Watchdog Presses US to Appoint Oil Auditors

February 14, 2004

An international watchdog overseeing how Iraq's oil money is spent during the US-led occupation pressed the US authorities today to finalise the appointment of auditors so its work can begin in earnest.

The International Advisory and Monitoring Board (IAMB) on Iraq, including representatives from the United Nations, World Bank, International Monetary Fund (IMF) and Arab Fund for Economic and Social Development, said the US-led Coalition Provisional Authority (CPA) had invited proposals from independent auditing firms by February 18.

On orders from the UN Security Council, the outside auditors are supposed to monitor Iraqi oil sales and spending from the Development Fund for Iraq (DFI), which is under the CPA's control. "The IAMB will work with the CPA to approve expeditiously the appointment of duly qualified external auditors," the watchdog group said in a statement after a meeting in Washington.

"The IAMB remains anxious to involve Iraqi nationals in its oversight work and resolved to continue to pursue the nomination of suitably qualified Iraq nationals as observers," it added.

UN officials and private aid groups have expressed concern the CPA was operating with excessive secrecy and delaying the IAMB's work, but US officials said the CPA's task was complex. "(It is) a complex project without precedent in the last 50 years and it has taken a while to assemble the views of four separate international organisations and the CPA and to come to a conclusion," Patrick Kennedy, US envoy to the United Nations for UN Management, told reporters.

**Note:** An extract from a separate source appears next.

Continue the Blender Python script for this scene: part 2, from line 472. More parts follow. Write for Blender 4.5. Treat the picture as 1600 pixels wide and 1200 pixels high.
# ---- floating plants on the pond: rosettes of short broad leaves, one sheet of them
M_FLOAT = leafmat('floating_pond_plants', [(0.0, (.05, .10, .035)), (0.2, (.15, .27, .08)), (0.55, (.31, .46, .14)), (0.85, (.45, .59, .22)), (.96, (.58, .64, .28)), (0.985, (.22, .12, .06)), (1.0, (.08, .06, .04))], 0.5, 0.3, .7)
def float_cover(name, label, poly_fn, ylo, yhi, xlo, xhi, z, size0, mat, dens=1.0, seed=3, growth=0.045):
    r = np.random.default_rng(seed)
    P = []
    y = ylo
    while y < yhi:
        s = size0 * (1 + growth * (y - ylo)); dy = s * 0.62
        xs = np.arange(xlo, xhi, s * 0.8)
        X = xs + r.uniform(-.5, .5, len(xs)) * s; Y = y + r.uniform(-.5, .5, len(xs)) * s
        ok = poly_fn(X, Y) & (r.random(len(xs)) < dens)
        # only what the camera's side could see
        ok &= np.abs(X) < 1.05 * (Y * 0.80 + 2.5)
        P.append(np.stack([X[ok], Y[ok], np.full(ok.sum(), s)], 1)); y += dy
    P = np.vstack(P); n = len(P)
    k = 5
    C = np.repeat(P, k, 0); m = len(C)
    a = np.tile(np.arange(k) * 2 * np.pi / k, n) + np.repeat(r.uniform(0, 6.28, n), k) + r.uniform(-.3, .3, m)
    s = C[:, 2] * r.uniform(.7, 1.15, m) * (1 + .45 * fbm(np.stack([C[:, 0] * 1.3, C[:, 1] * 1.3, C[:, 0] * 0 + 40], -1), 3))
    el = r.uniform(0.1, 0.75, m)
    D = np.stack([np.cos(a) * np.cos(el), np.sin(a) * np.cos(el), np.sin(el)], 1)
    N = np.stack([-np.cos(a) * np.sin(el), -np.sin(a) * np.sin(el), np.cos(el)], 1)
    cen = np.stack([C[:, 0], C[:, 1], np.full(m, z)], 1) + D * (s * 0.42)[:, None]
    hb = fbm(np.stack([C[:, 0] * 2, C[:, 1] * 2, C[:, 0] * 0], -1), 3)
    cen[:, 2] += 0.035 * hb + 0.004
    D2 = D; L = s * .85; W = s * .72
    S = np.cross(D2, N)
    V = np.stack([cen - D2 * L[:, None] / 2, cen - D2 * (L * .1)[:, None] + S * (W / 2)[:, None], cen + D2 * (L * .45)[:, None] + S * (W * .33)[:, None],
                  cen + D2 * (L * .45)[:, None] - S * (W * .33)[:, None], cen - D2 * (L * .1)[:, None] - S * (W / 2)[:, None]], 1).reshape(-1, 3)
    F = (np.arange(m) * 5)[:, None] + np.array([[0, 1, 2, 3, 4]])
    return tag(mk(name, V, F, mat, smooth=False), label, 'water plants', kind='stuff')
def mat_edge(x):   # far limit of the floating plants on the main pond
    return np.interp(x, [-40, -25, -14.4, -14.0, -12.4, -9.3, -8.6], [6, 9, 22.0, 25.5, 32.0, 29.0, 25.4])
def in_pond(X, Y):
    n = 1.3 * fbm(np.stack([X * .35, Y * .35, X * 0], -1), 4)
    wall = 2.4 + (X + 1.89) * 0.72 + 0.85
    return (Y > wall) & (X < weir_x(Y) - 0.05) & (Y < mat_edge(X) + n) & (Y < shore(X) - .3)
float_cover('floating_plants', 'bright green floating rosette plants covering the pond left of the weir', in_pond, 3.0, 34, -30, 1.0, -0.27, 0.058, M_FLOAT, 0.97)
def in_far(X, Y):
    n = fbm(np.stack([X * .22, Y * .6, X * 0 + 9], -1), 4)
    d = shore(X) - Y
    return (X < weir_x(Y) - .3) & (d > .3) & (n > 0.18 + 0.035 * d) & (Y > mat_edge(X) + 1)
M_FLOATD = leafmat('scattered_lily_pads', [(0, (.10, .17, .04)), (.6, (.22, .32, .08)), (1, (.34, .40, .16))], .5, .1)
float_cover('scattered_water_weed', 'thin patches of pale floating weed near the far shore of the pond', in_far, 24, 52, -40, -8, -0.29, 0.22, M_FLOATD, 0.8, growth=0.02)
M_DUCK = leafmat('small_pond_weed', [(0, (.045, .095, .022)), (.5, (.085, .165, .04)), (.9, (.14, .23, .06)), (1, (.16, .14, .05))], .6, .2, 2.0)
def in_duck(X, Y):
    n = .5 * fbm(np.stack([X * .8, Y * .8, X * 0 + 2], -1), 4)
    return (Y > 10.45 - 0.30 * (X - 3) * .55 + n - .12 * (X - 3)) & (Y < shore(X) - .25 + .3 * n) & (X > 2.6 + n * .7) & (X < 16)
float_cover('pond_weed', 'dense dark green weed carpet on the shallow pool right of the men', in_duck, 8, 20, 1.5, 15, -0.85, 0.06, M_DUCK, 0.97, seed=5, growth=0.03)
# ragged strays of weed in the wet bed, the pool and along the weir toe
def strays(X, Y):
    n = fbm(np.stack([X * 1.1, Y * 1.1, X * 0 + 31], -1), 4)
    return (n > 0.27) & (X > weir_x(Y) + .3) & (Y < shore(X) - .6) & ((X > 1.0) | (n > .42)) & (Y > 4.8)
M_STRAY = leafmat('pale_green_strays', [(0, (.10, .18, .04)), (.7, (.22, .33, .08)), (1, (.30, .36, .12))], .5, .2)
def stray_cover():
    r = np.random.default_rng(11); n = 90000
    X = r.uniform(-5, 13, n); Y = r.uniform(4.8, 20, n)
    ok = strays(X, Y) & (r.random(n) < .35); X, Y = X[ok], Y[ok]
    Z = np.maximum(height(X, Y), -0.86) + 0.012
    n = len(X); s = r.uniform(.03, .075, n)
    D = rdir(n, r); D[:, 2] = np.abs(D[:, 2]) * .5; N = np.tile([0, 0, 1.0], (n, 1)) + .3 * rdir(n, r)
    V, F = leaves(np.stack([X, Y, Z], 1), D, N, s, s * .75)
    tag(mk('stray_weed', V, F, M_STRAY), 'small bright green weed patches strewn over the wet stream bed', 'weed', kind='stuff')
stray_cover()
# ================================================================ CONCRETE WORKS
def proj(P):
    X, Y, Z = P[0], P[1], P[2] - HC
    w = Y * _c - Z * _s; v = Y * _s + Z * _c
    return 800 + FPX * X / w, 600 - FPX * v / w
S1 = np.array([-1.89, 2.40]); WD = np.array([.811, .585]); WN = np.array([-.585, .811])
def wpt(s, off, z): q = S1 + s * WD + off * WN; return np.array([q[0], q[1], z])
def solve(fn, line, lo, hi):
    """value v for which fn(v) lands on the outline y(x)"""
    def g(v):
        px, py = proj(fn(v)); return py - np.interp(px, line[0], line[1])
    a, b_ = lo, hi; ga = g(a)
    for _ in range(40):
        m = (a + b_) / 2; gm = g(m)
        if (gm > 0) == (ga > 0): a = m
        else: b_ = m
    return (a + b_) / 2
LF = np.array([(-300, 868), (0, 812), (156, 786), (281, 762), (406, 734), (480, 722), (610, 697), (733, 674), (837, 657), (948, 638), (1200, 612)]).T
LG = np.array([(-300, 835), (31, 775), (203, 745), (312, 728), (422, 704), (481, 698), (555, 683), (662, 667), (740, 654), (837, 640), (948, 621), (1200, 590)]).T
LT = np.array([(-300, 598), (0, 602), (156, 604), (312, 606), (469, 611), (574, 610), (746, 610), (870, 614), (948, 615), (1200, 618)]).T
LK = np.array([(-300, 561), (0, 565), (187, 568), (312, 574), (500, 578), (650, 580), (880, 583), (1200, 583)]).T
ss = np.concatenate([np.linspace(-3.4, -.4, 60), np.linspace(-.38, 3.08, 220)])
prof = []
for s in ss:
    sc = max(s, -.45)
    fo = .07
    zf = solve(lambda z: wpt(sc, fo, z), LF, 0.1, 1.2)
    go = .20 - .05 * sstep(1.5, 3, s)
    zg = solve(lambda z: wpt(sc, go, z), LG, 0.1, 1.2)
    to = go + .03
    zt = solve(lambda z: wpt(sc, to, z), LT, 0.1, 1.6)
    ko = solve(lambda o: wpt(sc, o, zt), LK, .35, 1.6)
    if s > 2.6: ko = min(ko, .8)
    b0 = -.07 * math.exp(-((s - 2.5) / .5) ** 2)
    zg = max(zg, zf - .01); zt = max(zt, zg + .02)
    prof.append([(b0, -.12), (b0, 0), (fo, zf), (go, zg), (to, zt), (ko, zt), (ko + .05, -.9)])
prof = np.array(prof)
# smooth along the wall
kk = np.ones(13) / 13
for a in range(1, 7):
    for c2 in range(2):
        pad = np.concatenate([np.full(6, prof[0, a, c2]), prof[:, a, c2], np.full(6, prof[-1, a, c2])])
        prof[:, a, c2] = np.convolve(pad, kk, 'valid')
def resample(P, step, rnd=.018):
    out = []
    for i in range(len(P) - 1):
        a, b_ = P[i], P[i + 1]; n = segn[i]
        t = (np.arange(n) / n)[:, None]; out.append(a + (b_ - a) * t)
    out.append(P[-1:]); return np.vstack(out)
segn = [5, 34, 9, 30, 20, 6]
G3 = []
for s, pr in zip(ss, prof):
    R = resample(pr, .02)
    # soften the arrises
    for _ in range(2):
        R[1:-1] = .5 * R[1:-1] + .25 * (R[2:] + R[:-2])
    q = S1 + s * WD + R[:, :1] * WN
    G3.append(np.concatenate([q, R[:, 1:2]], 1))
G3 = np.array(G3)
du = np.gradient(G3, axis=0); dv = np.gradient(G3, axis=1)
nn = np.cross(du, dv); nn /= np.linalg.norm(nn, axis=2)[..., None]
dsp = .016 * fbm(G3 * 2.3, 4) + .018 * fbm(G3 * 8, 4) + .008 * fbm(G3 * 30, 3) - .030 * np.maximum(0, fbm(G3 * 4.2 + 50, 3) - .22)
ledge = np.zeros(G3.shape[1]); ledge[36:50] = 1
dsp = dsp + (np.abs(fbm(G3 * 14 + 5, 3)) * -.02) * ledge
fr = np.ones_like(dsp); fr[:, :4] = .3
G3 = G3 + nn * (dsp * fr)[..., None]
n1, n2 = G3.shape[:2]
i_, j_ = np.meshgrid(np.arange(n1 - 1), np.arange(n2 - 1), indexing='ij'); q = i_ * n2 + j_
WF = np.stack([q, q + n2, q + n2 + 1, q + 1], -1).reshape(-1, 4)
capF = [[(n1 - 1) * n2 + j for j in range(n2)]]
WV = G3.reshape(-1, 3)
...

Kennedy said the auditors' work would continue even after June 30, when the CPA is due to shut down and transfer power to a provisional Iraqi government. "My assumption is there will be a close-out audit of the DFI, conducted by the external auditors, that will go over all the expenditures from June 30 backwards to the beginning of the DFI," he said.

Isam al Khafaji, a former member of the CPA's Iraqi Reconstruction and Development Council who is now Baghdad director of billionaire financier George Soros' Iraq Revenue Watch, said he had conferred earlier in the week with IAMB representatives on ways to help achieve their goals.

He said the officials had assured him they intended to monitor oil sales and CPA spending of the proceeds, even if an auditing firm was not appointed before June 30. "The IAMB is planning to keep doing the auditing even if Iraq resumes its sovereignty," he said yesterday.

"This is the good news. The bad news is that it will take place after the fact," he added.